__WHAT THE TASK REQUIRES__. Return each line of the listing that contains the string "extends".

__SOURCE DATA__.
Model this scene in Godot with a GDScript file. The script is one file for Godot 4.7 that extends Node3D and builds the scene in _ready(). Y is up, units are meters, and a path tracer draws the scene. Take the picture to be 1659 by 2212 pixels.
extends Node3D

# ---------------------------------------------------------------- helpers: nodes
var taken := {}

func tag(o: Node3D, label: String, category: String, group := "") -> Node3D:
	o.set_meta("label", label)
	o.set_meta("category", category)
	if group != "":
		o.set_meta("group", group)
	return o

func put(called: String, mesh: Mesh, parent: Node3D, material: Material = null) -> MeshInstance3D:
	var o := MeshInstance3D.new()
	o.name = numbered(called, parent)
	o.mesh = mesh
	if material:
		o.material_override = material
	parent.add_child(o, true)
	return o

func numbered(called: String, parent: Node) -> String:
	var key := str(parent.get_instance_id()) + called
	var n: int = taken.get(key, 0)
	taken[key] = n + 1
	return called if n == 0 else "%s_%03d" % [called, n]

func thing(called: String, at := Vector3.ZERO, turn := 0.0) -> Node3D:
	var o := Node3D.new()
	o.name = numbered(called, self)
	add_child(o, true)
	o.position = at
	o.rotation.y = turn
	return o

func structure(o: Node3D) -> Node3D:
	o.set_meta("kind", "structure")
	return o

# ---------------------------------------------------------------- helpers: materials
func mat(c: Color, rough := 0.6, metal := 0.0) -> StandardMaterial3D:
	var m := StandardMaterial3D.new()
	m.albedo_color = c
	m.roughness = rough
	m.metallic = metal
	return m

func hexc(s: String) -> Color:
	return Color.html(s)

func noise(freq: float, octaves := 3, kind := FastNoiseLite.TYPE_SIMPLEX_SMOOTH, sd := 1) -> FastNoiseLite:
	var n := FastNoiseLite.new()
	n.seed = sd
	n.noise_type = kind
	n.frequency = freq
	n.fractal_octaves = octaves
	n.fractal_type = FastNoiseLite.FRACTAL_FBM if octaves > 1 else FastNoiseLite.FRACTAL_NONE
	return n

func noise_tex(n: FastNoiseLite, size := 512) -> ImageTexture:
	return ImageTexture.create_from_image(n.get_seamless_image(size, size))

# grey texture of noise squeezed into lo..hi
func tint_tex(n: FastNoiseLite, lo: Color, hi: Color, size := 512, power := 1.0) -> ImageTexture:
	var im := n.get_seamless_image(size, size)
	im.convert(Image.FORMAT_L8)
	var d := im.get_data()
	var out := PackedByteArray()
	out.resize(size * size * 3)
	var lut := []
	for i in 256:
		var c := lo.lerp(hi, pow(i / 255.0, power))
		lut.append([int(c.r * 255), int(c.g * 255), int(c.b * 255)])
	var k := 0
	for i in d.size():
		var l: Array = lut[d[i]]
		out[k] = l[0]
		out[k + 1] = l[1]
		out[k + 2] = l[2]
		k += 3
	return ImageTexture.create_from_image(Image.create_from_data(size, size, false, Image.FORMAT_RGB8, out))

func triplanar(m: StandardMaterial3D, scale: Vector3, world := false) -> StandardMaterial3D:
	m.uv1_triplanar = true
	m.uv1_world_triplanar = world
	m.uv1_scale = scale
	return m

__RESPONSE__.
Model this scene in Godot with a GDScript file. The script is one file for Godot 4.7 that extends Node3D and builds the scene in _ready(). Y is up, units are meters, and a path tracer draws the scene. Take the picture to be 1659 by 2212 pixels.
extends Node3D